Identify all lines of the data containing the string "from" and copy them.

───── Source data ─────

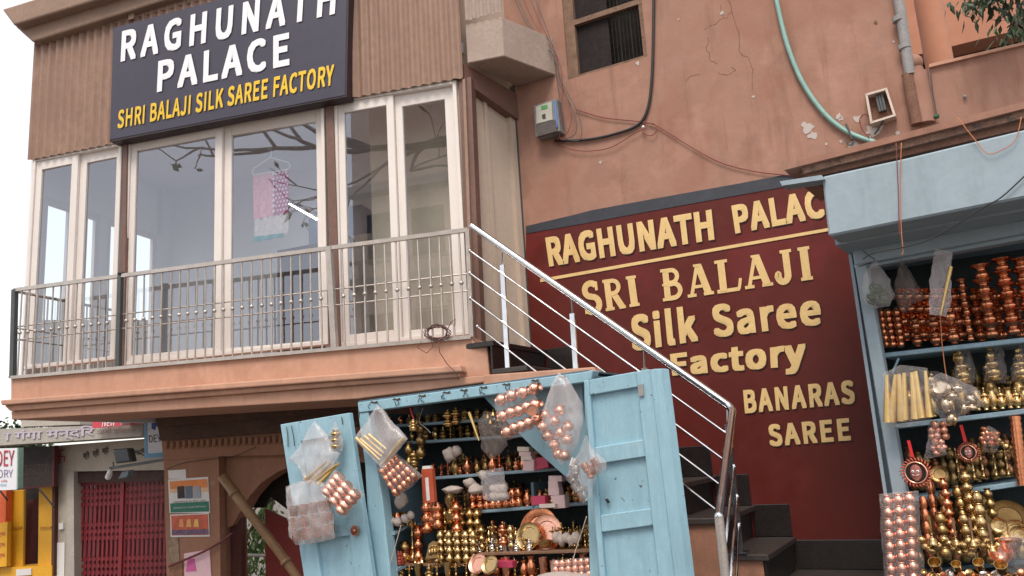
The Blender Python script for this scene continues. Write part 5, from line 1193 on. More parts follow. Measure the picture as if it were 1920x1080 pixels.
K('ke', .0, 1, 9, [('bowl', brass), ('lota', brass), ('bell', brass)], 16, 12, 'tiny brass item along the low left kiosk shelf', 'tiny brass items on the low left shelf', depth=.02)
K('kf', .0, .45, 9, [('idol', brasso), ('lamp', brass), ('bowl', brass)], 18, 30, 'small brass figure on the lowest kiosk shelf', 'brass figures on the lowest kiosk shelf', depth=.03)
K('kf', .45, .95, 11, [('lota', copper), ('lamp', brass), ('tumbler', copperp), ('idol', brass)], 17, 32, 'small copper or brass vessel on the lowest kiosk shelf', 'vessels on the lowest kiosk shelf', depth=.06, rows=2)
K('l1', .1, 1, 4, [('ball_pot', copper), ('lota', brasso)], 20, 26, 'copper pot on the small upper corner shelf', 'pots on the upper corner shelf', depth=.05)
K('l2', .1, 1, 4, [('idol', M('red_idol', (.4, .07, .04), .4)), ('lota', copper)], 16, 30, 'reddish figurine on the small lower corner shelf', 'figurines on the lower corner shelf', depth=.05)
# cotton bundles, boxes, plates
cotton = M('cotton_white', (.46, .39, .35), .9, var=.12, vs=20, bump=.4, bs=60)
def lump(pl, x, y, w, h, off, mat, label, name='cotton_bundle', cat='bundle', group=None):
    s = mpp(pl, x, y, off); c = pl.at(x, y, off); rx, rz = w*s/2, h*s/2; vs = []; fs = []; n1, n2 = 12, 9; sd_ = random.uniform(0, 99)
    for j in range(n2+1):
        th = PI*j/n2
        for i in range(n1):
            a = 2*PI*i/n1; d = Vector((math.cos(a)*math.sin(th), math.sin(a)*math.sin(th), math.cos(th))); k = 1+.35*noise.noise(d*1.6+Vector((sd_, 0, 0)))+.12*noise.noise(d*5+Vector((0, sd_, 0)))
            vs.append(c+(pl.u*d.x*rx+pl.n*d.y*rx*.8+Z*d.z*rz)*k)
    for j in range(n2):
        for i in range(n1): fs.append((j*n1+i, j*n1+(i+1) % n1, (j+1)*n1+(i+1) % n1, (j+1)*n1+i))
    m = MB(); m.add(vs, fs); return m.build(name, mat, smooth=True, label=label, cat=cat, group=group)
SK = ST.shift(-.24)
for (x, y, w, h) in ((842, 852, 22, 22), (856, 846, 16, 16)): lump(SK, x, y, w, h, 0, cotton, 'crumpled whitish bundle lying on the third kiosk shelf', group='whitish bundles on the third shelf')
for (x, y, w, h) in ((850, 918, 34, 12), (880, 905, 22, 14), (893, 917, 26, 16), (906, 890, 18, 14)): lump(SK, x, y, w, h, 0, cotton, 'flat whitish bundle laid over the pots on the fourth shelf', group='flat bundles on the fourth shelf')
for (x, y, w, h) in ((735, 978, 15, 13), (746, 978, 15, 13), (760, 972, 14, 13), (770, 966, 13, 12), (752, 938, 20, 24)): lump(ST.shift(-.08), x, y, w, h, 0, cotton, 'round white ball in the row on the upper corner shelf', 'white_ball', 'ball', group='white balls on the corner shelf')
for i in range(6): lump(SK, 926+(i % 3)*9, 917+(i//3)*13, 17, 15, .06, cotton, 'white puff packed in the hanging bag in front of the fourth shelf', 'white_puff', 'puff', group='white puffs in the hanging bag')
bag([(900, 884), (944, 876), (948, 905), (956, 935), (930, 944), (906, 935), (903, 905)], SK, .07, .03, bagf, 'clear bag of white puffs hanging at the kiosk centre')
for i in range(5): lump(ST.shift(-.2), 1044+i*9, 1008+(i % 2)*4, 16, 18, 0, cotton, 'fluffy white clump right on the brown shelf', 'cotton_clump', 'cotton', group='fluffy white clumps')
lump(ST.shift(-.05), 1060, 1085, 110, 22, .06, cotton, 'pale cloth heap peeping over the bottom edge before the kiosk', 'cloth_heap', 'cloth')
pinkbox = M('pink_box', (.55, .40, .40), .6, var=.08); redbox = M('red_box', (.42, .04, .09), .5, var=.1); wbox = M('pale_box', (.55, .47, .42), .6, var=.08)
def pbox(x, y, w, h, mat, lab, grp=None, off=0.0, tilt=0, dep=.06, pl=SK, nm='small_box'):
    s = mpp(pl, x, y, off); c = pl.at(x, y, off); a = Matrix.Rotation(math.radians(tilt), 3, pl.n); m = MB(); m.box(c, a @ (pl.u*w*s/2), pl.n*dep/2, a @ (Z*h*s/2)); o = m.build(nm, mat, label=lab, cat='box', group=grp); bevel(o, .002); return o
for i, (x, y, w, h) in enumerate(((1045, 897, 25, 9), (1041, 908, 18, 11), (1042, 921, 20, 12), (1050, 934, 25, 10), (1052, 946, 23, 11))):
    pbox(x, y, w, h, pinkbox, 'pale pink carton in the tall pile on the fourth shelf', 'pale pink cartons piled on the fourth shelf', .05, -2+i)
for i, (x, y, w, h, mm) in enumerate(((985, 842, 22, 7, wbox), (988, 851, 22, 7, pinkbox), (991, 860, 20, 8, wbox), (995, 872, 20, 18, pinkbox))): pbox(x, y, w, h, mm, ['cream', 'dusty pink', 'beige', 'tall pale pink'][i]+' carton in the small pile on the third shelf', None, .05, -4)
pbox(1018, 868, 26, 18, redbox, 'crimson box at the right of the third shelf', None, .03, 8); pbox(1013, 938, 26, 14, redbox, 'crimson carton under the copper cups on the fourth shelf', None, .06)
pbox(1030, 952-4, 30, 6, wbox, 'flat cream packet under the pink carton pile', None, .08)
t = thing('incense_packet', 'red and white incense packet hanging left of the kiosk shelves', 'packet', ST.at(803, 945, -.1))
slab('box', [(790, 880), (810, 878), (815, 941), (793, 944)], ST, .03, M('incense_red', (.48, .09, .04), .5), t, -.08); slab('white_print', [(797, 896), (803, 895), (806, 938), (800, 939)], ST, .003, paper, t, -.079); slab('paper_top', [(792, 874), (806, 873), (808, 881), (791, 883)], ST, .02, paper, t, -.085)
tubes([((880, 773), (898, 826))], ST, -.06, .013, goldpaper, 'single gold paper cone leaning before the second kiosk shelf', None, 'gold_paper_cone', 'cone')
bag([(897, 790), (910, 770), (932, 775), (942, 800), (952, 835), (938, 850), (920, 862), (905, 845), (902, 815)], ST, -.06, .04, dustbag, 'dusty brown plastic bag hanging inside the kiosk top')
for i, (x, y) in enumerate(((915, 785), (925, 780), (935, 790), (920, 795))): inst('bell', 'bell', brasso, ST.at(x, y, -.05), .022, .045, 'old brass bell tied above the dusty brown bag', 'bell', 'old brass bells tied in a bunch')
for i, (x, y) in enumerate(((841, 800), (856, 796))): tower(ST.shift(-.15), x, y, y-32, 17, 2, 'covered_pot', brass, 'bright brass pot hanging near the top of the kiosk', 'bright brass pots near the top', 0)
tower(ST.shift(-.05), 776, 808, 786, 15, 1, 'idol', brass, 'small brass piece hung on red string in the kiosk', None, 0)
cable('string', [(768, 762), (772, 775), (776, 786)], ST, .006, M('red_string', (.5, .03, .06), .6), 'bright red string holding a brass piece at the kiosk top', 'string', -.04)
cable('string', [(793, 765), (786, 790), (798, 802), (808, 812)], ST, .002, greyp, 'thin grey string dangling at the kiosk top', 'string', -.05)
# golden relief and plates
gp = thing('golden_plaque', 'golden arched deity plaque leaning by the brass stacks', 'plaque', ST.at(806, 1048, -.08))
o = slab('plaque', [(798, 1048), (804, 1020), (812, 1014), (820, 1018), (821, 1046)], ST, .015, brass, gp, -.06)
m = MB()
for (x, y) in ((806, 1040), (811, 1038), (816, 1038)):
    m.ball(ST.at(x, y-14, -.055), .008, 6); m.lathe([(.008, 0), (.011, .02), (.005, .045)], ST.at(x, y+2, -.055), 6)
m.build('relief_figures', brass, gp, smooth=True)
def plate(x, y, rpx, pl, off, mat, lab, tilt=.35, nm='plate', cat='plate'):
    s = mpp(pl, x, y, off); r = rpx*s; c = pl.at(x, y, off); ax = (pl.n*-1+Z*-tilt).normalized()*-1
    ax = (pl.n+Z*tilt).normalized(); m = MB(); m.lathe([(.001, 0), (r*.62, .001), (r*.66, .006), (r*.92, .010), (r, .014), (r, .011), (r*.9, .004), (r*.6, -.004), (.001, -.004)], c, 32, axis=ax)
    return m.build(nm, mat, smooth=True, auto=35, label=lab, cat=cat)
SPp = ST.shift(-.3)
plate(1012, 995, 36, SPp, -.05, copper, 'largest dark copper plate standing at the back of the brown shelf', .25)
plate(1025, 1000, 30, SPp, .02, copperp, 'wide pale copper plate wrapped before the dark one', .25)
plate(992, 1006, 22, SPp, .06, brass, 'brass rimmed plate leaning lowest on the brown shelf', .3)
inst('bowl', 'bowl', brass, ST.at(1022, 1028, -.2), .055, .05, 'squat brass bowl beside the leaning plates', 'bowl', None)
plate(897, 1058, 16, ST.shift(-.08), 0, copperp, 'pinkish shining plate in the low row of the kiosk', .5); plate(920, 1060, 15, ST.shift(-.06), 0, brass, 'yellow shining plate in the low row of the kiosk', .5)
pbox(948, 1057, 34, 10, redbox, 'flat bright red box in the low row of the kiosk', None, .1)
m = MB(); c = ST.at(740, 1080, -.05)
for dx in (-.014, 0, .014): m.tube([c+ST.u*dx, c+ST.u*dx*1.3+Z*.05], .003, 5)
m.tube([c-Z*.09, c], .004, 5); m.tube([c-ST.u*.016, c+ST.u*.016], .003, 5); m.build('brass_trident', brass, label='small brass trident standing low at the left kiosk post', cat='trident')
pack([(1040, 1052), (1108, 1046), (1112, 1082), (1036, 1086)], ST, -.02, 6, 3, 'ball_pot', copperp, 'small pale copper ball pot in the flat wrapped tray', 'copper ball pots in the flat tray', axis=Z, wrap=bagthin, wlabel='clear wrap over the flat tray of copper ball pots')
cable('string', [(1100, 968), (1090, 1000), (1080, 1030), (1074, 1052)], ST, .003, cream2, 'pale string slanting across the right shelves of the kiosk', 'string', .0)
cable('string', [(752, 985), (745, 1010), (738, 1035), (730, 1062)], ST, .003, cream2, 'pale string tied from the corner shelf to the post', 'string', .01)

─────

Right answer =
The Blender Python script for this scene continues. Write part 5, from line 1193 on. More parts follow. Measure the picture as if it were 1920x1080 pixels.
cable('string', [(752, 985), (745, 1010), (738, 1035), (730, 1062)], ST, .003, cream2, 'pale string tied from the corner shelf to the post', 'string', .01)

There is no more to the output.